A major boost is expected for the Sofr market next week. On July 26, the Commodity Futures Trading Commission’s (CFTC) Sofr First initiative will see USD interdealer swap conventions move from Libor to Sofr, with the goal of improving the liquidity of the Sofr market.
“We think the most critical next step for the orderly transition away from Libor in the US is to ensure that market makers and liquidity providers, remain committed to building a deep and liquid Sofr market,” said Nadia Zakir, chief compliance officer at PIMCO, speaking during the Alternative Reference Rate Committee’s (ARRC) Third Sofr Symposium.
If the July 26 transition is successful, the ARRC is also expected to formally recommend a term Sofr rate, which will be administrated by the Chicago Mercantile Exchange (CME).
The ARRC’s endorsement of term Sofr would help to reduce the risks of legacy contracts, according to Tom Wipf, chair of the ARRC. Any transactions using ARRC fallback language or the New York Libor legislation’s ‘safe harbour’ would “look to the term Sofr endorsed by the ARRC, as the first step in that waterfall.”
“The term Sofr endorsement by the ARRC, will be the key to address many of these legacy issues,” he added. “The key that we’re looking at right now is to July, 26, Sofr first, which is the path to term Sofr.”
As the ARRC edges closer to recommending term Sofr, they have also published guidelines on best practices and uses cases for the term rate. For the most part, the ARRC does not recommend term Sofr for the “vast majority” of derivatives and has only recommended its use in the corporate lending market.
Certain segments of the market, like mid-market lending are waiting for a term Sofr rate as part of their Libor transition, according to Alice Wang, managing director of fixed income at JP Morgan.
“Many of our mid-market and smaller corporates are interested in having something that they understand, they can hedge directly and can operationalise with a certain amount of ease.”
“The term rate really is a great addition to overnight Sofr averages. It’s a great win for the broad client base,” she said.
US regulators hope Sofr First will mimic the success of the UK’s Sonia First initiative. The latest statistics from the International Swaps and Derivatives Association saw 60 percent of GBP over-the-counter (OTC) and exchange traded interest rate derivates in June referencing Sonia, compared with only six percent using Sofr.

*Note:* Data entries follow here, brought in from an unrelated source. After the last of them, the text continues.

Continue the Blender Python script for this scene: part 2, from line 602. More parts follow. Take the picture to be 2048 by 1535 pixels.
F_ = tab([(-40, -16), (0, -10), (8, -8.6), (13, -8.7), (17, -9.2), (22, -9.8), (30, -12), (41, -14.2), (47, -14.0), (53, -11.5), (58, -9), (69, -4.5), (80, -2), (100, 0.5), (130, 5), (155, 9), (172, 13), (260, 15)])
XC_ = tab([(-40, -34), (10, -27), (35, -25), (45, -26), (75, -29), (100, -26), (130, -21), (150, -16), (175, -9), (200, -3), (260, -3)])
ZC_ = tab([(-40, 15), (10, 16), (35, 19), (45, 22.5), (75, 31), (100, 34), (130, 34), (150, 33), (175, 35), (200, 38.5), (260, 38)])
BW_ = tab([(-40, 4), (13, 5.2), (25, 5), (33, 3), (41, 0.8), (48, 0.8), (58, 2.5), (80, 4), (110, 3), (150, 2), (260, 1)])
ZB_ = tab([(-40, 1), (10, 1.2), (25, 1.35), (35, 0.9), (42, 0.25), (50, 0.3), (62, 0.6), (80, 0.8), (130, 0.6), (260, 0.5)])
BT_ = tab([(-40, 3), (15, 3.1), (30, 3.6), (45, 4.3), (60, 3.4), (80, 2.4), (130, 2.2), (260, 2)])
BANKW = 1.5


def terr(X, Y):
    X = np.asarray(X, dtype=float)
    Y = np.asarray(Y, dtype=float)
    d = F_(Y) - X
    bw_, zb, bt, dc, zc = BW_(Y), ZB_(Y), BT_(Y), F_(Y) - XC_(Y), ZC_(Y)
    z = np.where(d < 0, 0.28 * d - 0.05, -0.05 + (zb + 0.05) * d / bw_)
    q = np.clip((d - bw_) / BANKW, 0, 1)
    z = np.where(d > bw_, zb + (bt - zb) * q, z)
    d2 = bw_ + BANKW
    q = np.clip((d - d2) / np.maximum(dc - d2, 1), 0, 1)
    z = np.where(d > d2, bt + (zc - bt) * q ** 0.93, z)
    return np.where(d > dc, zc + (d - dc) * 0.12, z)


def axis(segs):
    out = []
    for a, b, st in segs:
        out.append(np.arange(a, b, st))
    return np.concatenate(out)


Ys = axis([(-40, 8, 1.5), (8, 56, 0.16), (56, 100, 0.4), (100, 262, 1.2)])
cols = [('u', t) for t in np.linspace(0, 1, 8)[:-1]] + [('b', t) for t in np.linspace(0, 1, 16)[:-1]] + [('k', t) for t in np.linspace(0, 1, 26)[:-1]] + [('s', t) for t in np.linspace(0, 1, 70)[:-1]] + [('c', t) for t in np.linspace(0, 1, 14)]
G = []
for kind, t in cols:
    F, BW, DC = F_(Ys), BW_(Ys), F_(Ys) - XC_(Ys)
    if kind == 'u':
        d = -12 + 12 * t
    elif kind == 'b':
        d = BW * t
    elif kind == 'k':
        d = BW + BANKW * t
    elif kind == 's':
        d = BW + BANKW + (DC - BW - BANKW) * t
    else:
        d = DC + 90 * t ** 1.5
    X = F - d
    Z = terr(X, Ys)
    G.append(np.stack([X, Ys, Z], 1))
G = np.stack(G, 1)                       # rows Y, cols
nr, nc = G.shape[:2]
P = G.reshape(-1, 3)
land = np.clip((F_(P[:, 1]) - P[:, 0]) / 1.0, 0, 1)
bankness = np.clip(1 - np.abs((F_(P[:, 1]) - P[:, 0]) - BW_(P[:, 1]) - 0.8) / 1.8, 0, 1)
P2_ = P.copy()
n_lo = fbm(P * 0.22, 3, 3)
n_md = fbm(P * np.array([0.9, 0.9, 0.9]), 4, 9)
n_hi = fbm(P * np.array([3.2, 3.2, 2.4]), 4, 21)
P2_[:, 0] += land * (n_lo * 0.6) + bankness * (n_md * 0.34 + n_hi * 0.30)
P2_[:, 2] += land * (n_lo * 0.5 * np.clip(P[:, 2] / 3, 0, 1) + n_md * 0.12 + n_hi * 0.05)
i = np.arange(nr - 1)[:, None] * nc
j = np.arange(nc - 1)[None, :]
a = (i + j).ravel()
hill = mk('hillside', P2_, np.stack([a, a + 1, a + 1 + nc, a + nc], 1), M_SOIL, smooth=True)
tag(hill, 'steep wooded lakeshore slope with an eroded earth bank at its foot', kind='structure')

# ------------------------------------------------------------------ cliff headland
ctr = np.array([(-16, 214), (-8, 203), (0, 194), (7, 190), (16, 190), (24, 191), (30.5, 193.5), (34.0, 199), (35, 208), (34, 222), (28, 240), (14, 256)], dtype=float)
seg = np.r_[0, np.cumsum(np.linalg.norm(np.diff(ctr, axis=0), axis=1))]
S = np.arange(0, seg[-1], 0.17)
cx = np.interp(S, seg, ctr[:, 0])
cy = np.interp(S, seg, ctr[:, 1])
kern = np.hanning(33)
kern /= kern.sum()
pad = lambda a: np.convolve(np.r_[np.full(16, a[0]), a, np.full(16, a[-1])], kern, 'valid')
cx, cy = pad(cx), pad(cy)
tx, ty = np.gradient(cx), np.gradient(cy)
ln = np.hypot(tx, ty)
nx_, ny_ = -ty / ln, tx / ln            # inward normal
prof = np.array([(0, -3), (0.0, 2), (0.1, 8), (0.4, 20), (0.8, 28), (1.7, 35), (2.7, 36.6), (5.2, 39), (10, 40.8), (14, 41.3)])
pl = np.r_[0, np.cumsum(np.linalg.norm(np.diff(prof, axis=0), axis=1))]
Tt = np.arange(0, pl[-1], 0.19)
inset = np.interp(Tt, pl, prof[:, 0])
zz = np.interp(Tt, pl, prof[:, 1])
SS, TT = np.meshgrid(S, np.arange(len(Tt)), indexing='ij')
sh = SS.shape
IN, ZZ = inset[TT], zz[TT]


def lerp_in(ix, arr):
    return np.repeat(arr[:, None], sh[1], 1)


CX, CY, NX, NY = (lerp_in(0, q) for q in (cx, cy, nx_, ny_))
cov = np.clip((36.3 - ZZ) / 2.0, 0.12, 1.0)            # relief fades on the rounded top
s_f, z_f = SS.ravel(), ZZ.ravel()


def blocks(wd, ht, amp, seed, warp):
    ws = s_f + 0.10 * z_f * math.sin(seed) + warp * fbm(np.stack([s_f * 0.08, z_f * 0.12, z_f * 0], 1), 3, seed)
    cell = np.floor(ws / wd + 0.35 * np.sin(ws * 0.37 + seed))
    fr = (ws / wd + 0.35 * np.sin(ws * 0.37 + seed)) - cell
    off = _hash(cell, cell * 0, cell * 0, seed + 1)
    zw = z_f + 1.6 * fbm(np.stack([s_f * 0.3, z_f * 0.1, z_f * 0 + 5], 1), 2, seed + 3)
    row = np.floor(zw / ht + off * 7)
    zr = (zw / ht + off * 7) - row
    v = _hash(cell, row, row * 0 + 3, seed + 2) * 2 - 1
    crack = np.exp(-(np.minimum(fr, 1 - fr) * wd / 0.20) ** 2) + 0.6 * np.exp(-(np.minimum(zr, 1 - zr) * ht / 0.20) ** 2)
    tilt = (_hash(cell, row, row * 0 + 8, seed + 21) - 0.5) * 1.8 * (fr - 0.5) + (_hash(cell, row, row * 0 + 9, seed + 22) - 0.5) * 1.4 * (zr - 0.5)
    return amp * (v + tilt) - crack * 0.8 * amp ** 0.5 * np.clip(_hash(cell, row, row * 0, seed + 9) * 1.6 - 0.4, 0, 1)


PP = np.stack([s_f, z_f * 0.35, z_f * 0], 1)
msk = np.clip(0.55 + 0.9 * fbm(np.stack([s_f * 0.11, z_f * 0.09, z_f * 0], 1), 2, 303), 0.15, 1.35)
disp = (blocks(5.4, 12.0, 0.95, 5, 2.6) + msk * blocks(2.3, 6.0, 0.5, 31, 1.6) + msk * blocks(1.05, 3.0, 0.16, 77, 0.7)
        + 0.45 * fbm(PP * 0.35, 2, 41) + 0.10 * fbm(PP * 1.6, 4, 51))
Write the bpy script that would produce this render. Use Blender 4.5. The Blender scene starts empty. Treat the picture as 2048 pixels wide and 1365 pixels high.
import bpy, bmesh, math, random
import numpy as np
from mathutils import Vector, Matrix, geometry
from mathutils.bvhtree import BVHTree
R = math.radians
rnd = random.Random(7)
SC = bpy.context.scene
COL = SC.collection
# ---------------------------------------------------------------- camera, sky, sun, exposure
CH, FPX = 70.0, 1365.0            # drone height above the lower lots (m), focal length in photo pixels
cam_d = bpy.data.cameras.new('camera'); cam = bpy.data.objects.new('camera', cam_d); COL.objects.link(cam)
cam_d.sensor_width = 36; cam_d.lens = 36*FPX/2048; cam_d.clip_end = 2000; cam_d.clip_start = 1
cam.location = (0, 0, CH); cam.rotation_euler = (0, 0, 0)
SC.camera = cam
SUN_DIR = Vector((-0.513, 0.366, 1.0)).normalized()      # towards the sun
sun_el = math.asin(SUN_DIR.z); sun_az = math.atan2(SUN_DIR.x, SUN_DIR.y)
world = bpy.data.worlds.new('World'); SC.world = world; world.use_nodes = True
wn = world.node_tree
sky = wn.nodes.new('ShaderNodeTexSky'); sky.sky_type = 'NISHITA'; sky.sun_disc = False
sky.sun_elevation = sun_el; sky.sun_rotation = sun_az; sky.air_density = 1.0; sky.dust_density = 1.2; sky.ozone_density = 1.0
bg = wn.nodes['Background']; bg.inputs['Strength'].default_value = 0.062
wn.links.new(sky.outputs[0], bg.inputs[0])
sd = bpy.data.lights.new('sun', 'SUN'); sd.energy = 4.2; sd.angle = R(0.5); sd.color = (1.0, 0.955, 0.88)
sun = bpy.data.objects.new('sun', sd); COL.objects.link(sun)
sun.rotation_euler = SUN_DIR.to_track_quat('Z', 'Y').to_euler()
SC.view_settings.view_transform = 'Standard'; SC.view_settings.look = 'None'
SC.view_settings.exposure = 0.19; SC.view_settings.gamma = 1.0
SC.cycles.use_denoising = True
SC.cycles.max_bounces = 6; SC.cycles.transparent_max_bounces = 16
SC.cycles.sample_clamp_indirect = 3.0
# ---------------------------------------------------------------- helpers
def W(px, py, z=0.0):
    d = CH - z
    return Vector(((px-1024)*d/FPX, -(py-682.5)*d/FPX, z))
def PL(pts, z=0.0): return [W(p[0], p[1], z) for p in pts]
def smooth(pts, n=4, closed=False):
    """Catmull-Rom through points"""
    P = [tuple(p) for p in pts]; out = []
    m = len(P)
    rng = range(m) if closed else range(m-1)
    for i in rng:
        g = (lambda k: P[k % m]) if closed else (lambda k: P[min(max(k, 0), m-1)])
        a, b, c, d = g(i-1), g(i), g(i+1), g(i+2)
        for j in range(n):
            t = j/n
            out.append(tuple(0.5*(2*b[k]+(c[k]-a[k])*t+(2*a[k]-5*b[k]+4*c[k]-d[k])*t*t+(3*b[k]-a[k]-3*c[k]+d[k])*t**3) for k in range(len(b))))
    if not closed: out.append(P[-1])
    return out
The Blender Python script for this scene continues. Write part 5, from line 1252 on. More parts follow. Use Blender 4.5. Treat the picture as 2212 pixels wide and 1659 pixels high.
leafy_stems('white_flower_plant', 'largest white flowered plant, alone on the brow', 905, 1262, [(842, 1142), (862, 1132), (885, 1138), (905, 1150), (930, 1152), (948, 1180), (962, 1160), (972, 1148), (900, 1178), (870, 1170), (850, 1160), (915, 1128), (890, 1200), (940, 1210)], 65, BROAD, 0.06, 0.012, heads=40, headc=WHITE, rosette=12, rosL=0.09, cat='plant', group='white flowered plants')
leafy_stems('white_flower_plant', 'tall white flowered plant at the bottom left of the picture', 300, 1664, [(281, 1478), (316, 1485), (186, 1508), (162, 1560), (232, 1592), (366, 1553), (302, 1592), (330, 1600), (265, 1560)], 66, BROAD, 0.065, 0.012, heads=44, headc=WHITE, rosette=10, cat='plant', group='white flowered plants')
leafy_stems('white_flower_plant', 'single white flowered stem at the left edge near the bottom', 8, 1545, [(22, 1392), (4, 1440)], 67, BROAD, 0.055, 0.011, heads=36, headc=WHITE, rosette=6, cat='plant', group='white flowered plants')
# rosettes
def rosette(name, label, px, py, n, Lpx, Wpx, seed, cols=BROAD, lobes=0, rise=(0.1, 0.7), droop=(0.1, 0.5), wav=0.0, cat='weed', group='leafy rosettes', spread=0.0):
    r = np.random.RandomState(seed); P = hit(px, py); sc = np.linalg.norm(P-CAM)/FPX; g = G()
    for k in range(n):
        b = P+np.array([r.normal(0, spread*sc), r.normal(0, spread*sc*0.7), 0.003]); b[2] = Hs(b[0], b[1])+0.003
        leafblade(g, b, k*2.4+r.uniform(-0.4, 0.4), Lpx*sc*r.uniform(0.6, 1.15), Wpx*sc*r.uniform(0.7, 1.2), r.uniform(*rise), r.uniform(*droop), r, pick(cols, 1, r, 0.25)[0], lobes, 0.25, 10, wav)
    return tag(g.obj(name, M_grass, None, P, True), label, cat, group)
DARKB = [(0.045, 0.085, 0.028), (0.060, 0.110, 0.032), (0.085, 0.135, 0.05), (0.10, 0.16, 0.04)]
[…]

“It’s vitally important that market participants get behind this [Sofr] initiative”, said Arif Herali, senior advisor at the Bank of England.
“From my experiences with Sonia First this is primarily about changing behaviour. Having firm dates that everyone can work towards helps to focus minds, as well as to break some of the chicken and egg issues regarding liquidity and address some of the concerns around first mover disadvantage.”
RFR First
Looking beyond the initial Sofr First changes on July 26, the CFTC’s Market Risk Advisory Committee has also recommended interdealer cross-currency swaps involving USD, JPY, CHF and GBP also be moved to a “RFR First”. This has been endorsed by the ARRC along with regulators from the other currency jurisdictions.
However, this would only affect swaps conducted in those four currencies.
“There’s still an open question as to what happens with other cross-currency pairs with a [USD] leg,” said Herali.
With US supervisory guidance calling for the end of all USD Libor trading by December 31 and 90 percent of cross-currency swaps referencing USD “this is something that most non-Libor jurisdictions are going to have to grapple with over the next few months”, added Herali.